Half Broke Horses by Jeannette Walls
My rating: 3 of 5 stars
Half Broke Horses was the April SBC selection. Visit our Goodreads Group to discuss this book or any of the other books on our list. Or join us in reading May’s selection: St. Lucy’s Home for Girls Raised by Wolves by Karen Russell.
My grandparents all have interesting stories. My maternal grandmother grew up in West Virginia and used to tell about how they brushed their teeth with salt instead of toothpaste and washed their hair in kerosene when they got lice. My paternal grandfather left Spain at age thirteen when the Spanish Civil War was heating up and swears he met Ernest Hemingway while waiting to board the ship to the States. Last year I discovered that my paternal grandmother’s family have lived in the North Carolina mountains for three hundred years; I just know there are some interesting stories there.
For years I’ve considered putting together these stories, either with the help of my dad and my sister or on my own, but I was always discouraged from proceeding with any of these in part because I felt bad picking one grandparent’s story over another’s, but more because it’s never been clear to me which stories are factual and which are embellished to the point that they’re more accurately described as fiction. And then there would be the difficulty of piecing together all of the disparate tales so the story read as a single work rather than a cobbling together of recollections.
In Half Broke Horses, Jeannette Walls surmounts all of these obstacles to create an interesting, readable story written in the voice of her inimitable grandmother.
Lily Casey Smith was clearly a rough-around-the-edges woman, but I found her mostly likable and enjoyed reading her story. Aside from the interest I took in Walls’ decision to couch her story as fiction and how that freed her as a storyteller, my favorite part about this book was the description of the setting. Lily Casey Smith doesn’t romanticize the Southwest, but she clearly loves it and is a part of it.
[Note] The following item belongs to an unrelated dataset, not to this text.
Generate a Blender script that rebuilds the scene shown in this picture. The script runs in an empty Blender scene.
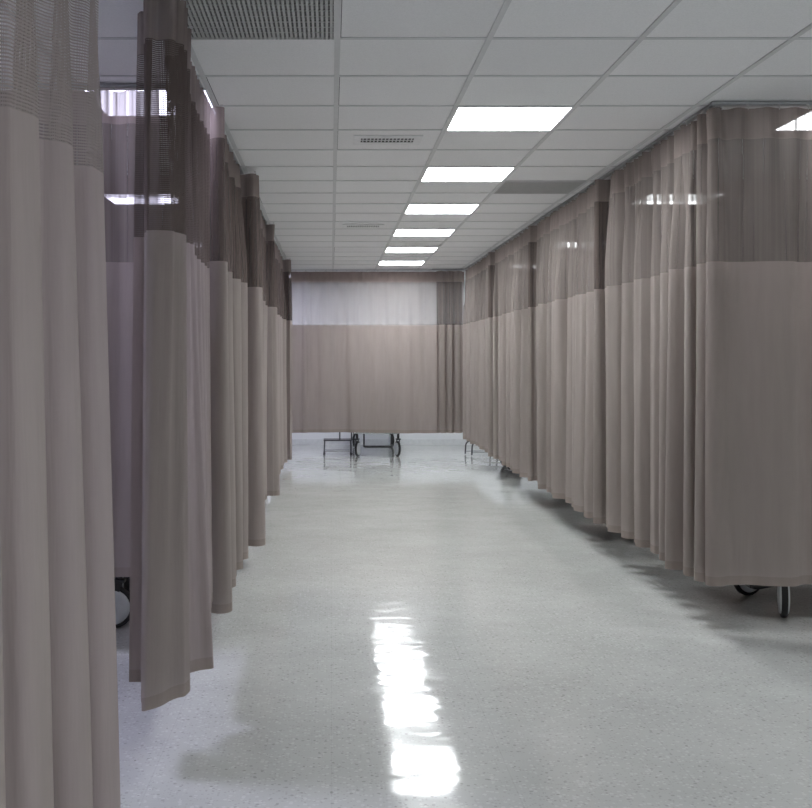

Seeing Arizona, New Mexico, and Texas through her eyes made my heart yearn for sparsely populated open spaces (if not for scorpions and lack of water). I was daydreaming about a western road trip before I started reading, and now that I’m done with the book, I really want to hit the road (watching the movie Crazy Heart this weekend also contributed—how I miss those wide, open skies!).
The only trouble I had with this book was that the stories sometimes didn’t flow one into the next as smoothly as they might have, and especially towards the end, the narrative seemed to speed up and lack the lush detail it had earlier in the book. In a way, this reflects the way that time speeds up as our children get older, that uncanny way time has of rushing by each time we blink, but I still felt a little disappointed. I wanted more from that last third than was there. At least I can follow it up with The Glass Castle.